"""

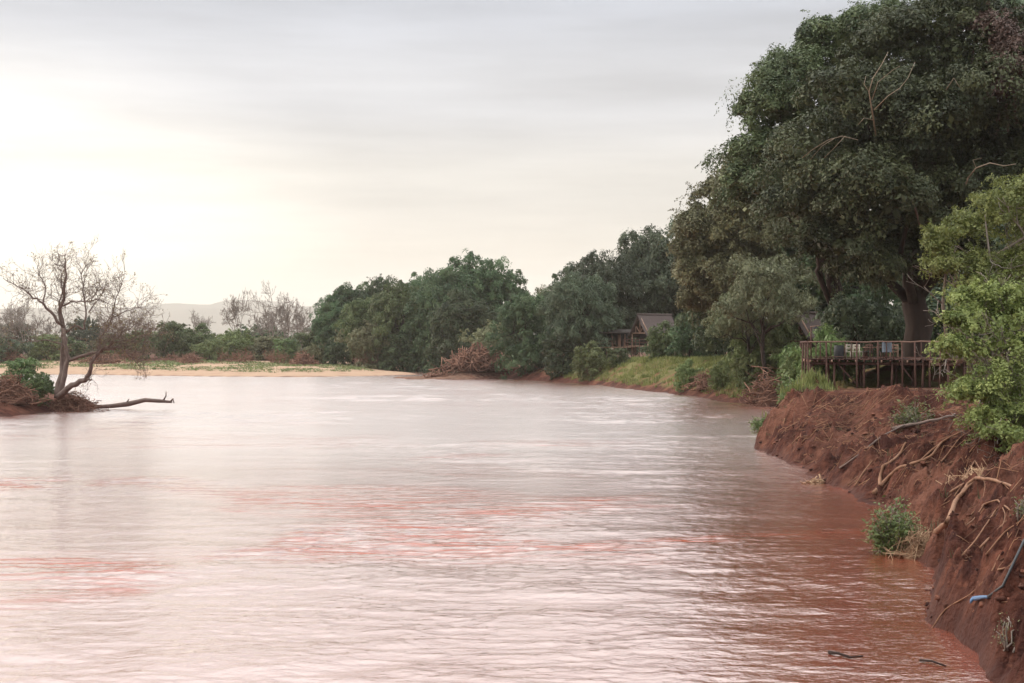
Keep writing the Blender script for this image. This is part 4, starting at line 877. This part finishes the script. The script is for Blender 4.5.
# ------------------------------------------------------------------ huts
def hut(px, Yd, zfloor, rot, label, L_=7.5, W_=5.0, eave=2.1, ridge=5.3, deckw=1.6):
    x = (px - 512) / F * Yd; zg = gz(x, Yd, False); o = empty("thatched_hut", (x, Yd, zg), label, "hut", "thatched huts under the trees"); o.rotation_euler = (0, 0, rot); zf_ = zfloor - zg
    # local x: along the ridge (gable at -x), y: across
    m_ = MB()
    for s in (-1, 1):
        y0 = s * (W_ / 2 + .55); ze = zf_ + eave - .45; zr = zf_ + ridge; nx, ny = 16, 10; top = []; bot = []
        for i in range(nx + 1):
            for j in range(ny + 1):
                tx = i / nx; ty = j / ny; xx = -.5 + tx * (L_ + 1.0); yy = y0 * (1 - ty); zz = ze + (zr - ze) * ty - .22 * math.sin(ty * math.pi) + .03 * math.sin(i * 2.3 + j * 1.7); top.append((xx, yy, zz)); bot.append((xx, yy, zz - .2))
        f = []; n_ = ny + 1; k0 = len(top)
        for i in range(nx):
            for j in range(ny):
                a = i * n_ + j; f.append((a, a + n_, a + n_ + 1, a + 1)); f.append((k0 + a, k0 + a + 1, k0 + a + n_ + 1, k0 + a + n_))
        for i in range(nx): a = i * n_; f.append((a, k0 + a, k0 + a + n_, a + n_))
        for j in range(ny):
            for a in (j, nx * n_ + j): f.append((a, a + 1, k0 + a + 1, k0 + a))
        m_.add(top + bot, [f])
    rf = m_.build("roof", M["thatch"], o)
    m_ = MB(); m_.tube([(-.55, 0, zf_ + ridge + .02), (L_ / 2, 0, zf_ + ridge), (L_ + .55, 0, zf_ + ridge + .02)], .16, 8); m_.build("ridge_cap", M["thatch"], rf, True)
    m_ = MB(); m_.box((L_ / 2 - deckw / 2, 0, zf_ - .08), (L_ + deckw, W_ + .4, .14)); m_.build("floor", M["wood_pale"], o)
    m_ = MB(); xw = 1.4
    m_.box((L_ / 2 + xw / 2, -W_ / 2, zf_ + eave / 2 - .2), (L_ - xw, .1, eave)); m_.box((L_ / 2 + xw / 2, W_ / 2, zf_ + eave / 2 - .2), (L_ - xw, .1, eave)); m_.box((xw, 0, zf_ + eave / 2 - .05), (.1, W_ - .12, eave)); m_.build("wall", M["canvas"], o)
    for sx in (0.0, L_ * .5, L_):
        for sy in (-1, 1): q = MB(); q.pole((sx, sy * (W_ / 2 - .15 if sx else W_ / 2), -.5), (sx, sy * (W_ / 2 - .15 if sx else W_ / 2), zf_ + eave), .09); q.build("stilt", M["wood_pale"] if sx == 0 else M["wood"], o, True)
    # open gable truss
    z0 = zf_ + eave; zr = zf_ + ridge - .25
    q = MB(); q.pole((0, -W_ / 2, z0), (0, W_ / 2, z0), .09)
    for s in (-1, 1):
        q.pole((0, s * (W_ / 2 + .4), z0 - .35), (0, 0, zr), .09); q.pole((0, 0, z0), (0, s * W_ * .27, z0 + (zr - z0) * .46), .07); q.pole((0, s * W_ * .27, z0), (0, s * W_ * .27, z0 + (zr - z0) * .46), .06)
    q.pole((0, 0, z0), (0, 0, zr), .08); q.build("gable_truss", M["wood_pale"], o, True)
    q = MB(); zc = zf_ + 1.0
    for z in (zc, zf_ + .5): q.pole((-deckw, -W_ / 2, z), (-deckw, W_ / 2, z), .05); q.pole((-deckw, -W_ / 2, z), (.2, -W_ / 2, z), .05)
    for yy in np.linspace(-W_ / 2, W_ / 2, 5): q.pole((-deckw, yy, -.4), (-deckw, yy, zc + .05), .06)
    q.build("railing", M["wood"], o, True)
    return o
hut(640, 228, 5.9, rad(28), "thatched hut with open timber gable beside the grassy slope", L_=5.6, W_=4.6, eave=2.0, ridge=5.0)
hut(799, 151, 5.4, rad(20), "thatched hut mostly hidden behind the pale olive tree near the deck", L_=5, W_=4, eave=1.8, ridge=4.0)
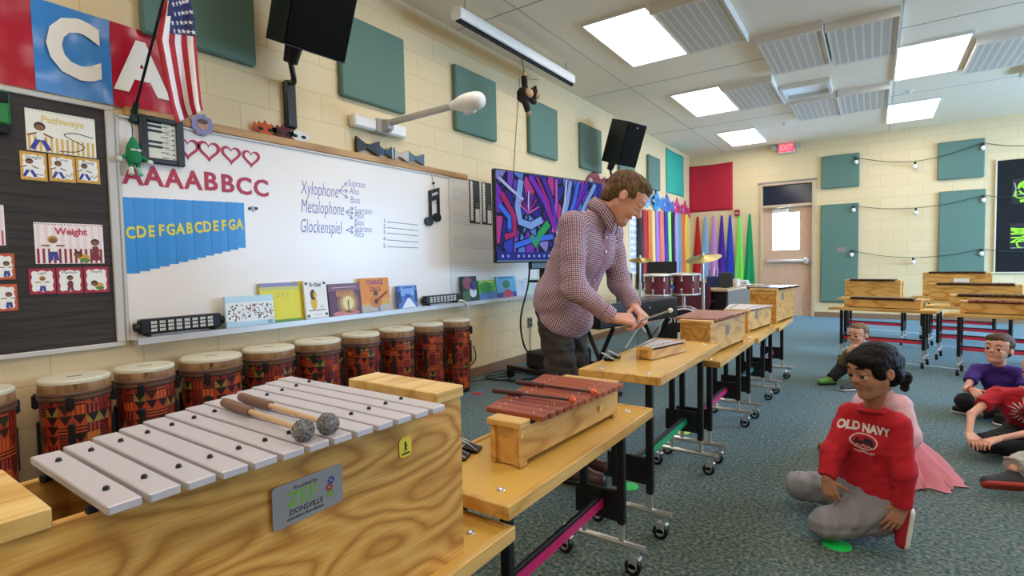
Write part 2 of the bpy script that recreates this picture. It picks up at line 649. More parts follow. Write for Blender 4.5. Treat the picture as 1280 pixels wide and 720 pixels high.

"""

● DESCRIPTION OF THE TASK: Pull out all lines containing "part".

● RESULT OF THE TASK:
Keep writing the Blender script for this image. This is part 4, starting at line 877. This part finishes the script. The script is for Blender 4.5.
Write part 2 of the bpy script that recreates this picture. It picks up at line 649. More parts follow. Write for Blender 4.5. Treat the picture as 1280 pixels wide and 720 pixels high.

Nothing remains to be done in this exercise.